Directive ▸
Start at the line where "What Blender Python" appears and end at the line where "PI = math.pi" appears; repeat those lines exactly, both ends included, leaving pictures behind.

++++++++++

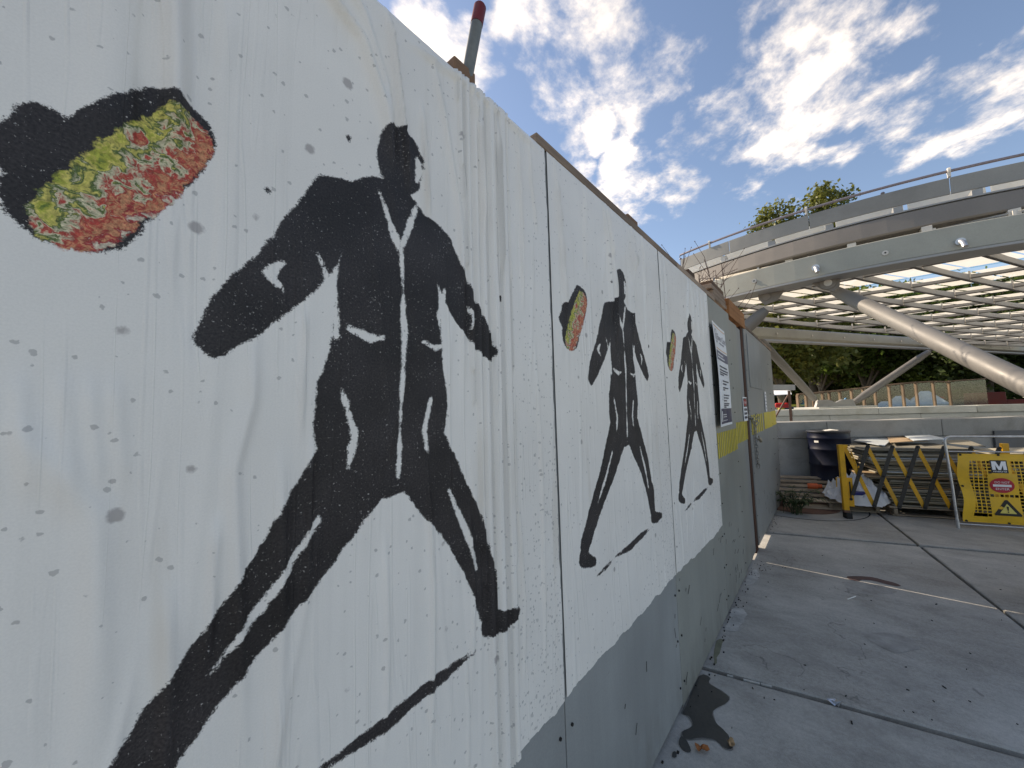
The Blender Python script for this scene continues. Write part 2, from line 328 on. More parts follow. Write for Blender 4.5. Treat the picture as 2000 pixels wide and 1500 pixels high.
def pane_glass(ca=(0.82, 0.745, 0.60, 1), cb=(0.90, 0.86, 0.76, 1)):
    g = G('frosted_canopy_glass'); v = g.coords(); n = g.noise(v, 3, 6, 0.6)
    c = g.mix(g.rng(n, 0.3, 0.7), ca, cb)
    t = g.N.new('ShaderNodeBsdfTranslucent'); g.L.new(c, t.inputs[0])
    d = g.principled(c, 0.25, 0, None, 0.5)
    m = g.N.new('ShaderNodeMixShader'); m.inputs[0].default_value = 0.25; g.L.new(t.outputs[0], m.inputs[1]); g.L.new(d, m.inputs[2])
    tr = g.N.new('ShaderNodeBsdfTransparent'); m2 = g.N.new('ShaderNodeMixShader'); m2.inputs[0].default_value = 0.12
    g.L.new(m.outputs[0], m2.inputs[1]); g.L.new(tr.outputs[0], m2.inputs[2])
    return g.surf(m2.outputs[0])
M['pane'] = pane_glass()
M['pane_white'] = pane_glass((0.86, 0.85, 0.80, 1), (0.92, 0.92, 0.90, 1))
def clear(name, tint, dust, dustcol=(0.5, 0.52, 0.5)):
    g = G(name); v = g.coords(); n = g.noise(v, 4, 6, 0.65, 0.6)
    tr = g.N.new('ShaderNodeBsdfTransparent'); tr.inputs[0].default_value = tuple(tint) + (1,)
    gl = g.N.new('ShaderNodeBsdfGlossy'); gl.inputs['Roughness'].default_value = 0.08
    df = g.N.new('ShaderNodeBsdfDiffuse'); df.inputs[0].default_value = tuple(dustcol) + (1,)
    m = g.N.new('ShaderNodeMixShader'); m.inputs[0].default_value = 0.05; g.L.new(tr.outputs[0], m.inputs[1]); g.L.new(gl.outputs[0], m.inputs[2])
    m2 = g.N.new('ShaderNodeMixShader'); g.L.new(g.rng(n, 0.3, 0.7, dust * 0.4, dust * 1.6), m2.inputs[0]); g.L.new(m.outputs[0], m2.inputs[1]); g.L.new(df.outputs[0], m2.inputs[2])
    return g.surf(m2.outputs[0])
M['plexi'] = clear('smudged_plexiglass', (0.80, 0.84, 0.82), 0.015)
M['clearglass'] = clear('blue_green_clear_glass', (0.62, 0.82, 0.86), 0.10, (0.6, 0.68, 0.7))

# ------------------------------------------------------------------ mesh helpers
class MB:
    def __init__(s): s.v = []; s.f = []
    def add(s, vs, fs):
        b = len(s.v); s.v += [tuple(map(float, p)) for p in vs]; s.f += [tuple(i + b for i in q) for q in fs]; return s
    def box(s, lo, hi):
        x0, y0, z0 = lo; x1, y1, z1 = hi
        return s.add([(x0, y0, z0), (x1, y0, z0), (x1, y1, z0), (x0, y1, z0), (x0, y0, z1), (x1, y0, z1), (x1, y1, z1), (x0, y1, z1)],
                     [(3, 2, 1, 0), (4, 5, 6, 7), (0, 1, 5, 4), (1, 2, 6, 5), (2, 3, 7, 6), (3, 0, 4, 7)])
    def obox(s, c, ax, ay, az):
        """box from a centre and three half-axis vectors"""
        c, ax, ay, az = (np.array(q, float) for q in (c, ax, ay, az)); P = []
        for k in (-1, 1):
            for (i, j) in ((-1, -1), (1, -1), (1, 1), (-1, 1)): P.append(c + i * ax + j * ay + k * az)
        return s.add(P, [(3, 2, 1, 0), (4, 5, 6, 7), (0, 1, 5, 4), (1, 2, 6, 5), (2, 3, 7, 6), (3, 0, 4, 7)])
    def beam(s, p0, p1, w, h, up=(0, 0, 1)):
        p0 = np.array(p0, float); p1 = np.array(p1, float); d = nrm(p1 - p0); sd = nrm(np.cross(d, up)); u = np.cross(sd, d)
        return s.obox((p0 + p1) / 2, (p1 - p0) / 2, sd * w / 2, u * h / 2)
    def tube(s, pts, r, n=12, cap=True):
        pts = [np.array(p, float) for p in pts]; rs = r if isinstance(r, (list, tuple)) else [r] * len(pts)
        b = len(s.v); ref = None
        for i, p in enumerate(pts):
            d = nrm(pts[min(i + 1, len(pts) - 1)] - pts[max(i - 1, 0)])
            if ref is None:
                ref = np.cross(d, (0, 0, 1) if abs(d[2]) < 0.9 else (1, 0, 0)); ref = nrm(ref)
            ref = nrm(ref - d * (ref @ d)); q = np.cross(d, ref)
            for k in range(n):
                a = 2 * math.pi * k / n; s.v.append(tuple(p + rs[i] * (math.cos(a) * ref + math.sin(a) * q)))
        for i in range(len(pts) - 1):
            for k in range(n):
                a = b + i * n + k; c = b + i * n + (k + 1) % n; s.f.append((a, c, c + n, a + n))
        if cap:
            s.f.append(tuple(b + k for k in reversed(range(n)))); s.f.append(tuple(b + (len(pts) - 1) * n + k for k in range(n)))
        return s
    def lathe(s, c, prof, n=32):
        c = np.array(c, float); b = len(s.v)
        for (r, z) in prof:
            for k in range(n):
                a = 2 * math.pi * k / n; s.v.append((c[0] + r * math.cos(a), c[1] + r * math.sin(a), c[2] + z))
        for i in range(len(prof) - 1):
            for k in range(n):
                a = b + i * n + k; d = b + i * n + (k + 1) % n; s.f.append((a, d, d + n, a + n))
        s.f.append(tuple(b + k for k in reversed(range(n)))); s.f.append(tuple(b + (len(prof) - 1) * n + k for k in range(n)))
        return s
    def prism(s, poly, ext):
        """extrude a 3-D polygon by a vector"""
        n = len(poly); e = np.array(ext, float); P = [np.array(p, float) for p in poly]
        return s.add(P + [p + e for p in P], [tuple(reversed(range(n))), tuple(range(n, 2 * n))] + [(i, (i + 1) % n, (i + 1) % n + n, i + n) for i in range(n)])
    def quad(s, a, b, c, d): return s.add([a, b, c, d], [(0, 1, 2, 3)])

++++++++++

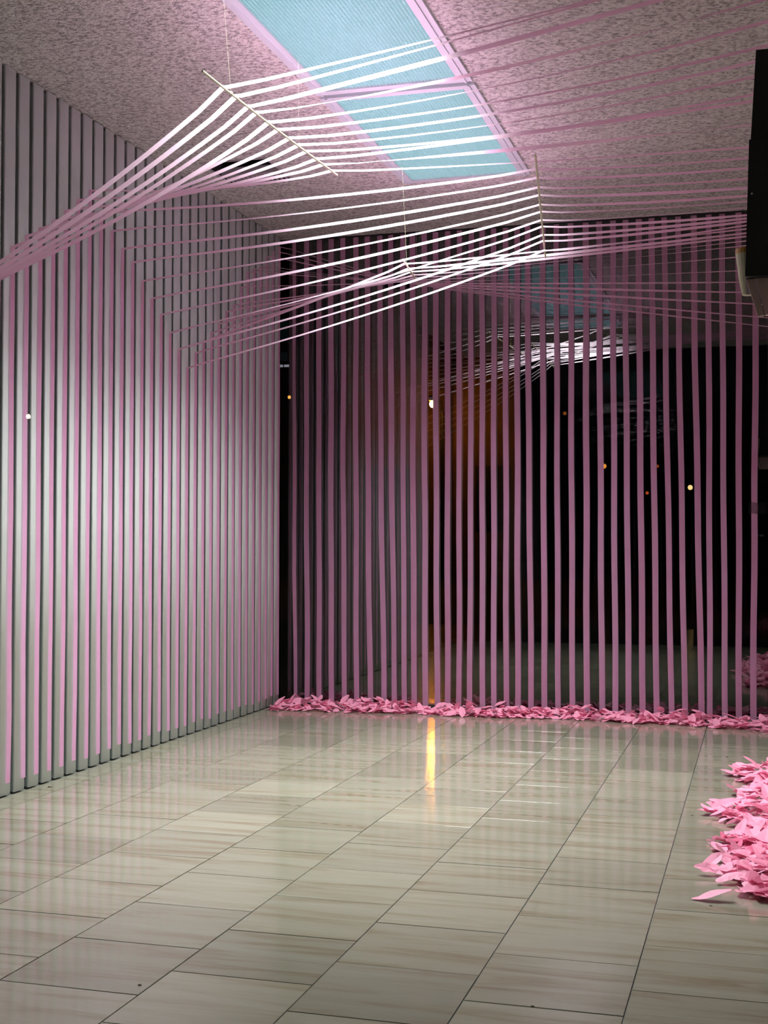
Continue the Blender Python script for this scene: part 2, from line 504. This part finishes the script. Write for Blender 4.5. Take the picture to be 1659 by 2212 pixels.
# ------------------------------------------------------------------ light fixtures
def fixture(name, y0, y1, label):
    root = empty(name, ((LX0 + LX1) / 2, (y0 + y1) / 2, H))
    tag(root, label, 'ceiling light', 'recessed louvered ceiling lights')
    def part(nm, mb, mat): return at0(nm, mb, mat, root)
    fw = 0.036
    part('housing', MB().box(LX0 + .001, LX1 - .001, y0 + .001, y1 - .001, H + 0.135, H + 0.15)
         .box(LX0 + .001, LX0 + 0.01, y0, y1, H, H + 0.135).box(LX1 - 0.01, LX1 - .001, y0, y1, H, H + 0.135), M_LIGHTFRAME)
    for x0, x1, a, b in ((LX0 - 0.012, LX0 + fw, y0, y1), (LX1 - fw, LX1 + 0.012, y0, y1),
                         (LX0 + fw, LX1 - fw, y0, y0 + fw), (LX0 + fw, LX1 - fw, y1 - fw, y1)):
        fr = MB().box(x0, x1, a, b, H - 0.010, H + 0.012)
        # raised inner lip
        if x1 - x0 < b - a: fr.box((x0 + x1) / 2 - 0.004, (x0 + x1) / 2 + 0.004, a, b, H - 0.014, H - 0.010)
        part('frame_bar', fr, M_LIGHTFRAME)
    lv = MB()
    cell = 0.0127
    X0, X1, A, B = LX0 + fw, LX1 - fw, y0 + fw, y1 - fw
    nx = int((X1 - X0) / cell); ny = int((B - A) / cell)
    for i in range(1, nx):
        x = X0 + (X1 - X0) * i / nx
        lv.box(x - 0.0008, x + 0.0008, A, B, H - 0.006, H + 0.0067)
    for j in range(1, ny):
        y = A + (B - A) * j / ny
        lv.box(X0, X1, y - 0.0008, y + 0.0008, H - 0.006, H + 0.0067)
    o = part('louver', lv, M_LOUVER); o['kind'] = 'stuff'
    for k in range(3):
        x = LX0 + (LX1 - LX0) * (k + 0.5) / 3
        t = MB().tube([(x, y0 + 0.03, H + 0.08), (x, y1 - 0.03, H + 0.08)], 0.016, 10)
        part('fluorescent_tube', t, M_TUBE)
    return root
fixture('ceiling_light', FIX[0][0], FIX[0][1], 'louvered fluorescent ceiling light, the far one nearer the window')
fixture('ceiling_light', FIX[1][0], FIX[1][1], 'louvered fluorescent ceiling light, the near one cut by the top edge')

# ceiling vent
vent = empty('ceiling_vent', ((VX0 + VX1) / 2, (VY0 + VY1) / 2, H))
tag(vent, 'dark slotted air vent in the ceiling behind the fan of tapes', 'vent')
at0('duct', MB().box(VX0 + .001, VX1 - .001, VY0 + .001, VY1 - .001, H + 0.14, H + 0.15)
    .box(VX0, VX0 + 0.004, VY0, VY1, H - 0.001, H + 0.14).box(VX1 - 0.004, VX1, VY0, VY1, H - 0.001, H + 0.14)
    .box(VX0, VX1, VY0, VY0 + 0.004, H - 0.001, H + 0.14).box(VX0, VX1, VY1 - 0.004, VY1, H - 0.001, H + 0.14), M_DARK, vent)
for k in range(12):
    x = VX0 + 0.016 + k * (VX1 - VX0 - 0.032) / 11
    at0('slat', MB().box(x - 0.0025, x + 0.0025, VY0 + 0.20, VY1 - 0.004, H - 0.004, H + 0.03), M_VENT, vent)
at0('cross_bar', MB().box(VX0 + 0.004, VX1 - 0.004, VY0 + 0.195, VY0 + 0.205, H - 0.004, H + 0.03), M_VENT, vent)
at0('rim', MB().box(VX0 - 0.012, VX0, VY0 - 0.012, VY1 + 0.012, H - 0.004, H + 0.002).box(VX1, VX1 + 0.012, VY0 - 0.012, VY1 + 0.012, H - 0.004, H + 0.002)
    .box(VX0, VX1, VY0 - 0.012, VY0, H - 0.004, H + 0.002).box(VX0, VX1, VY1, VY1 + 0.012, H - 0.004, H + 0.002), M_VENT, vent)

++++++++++

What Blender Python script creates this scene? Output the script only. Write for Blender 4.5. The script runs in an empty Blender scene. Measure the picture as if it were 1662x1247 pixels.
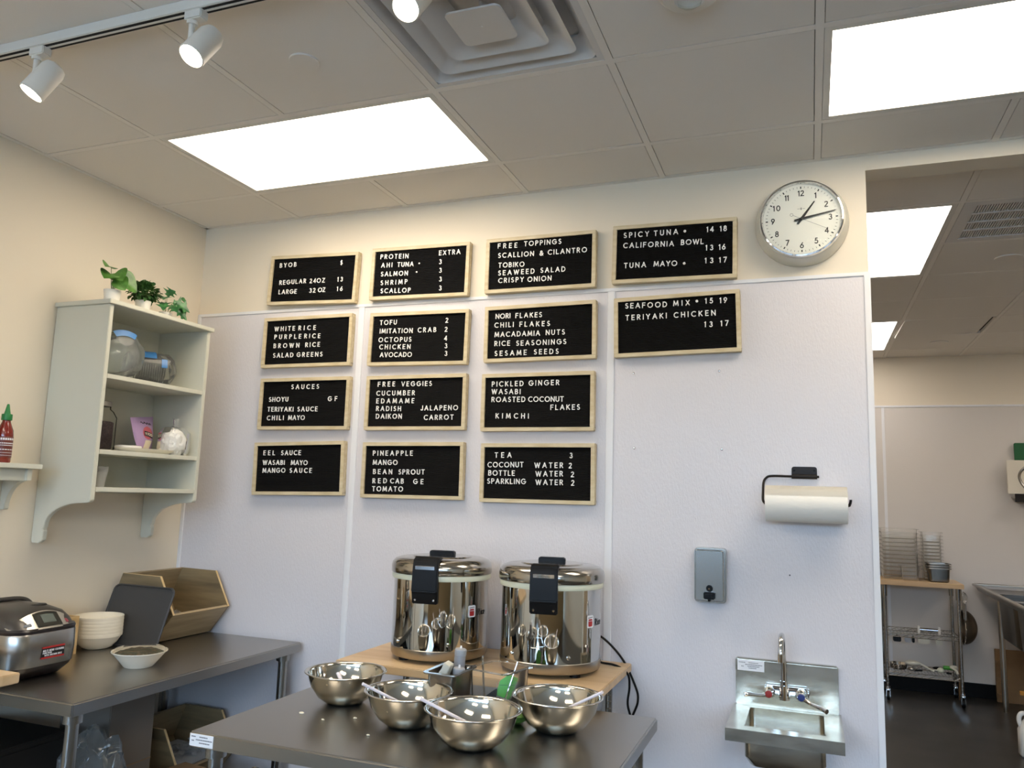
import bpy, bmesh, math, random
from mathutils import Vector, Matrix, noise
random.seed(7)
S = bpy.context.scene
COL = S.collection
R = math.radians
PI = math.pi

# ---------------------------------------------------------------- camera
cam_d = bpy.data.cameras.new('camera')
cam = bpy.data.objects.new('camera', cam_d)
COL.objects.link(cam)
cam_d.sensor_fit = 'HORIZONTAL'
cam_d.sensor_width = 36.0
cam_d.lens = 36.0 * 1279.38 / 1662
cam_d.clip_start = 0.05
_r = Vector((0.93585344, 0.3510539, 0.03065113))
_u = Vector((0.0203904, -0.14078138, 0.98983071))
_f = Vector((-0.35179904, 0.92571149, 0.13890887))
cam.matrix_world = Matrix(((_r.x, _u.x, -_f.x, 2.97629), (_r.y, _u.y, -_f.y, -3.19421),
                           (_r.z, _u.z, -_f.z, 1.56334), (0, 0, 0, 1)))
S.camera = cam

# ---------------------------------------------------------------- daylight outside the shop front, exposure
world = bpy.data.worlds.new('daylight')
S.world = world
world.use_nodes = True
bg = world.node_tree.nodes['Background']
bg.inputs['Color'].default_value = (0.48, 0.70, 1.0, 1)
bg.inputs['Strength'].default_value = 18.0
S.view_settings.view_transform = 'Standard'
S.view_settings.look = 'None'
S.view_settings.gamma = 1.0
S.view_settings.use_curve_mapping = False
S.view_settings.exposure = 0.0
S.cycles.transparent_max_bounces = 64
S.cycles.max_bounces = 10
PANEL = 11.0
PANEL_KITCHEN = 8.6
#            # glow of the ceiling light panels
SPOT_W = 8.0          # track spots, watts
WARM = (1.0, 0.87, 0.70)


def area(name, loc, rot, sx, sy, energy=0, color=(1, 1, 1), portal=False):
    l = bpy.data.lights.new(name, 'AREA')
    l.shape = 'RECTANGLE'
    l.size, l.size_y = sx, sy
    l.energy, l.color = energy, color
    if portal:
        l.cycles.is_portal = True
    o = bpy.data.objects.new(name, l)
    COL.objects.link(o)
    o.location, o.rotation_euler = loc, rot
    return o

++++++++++

The response ▸
What Blender Python script creates this scene? Output the script only. Write for Blender 4.5. The script runs in an empty Blender scene. Measure the picture as if it were 1662x1247 pixels.
import bpy, bmesh, math, random
from mathutils import Vector, Matrix, noise
random.seed(7)
S = bpy.context.scene
COL = S.collection
R = math.radians
PI = math.pi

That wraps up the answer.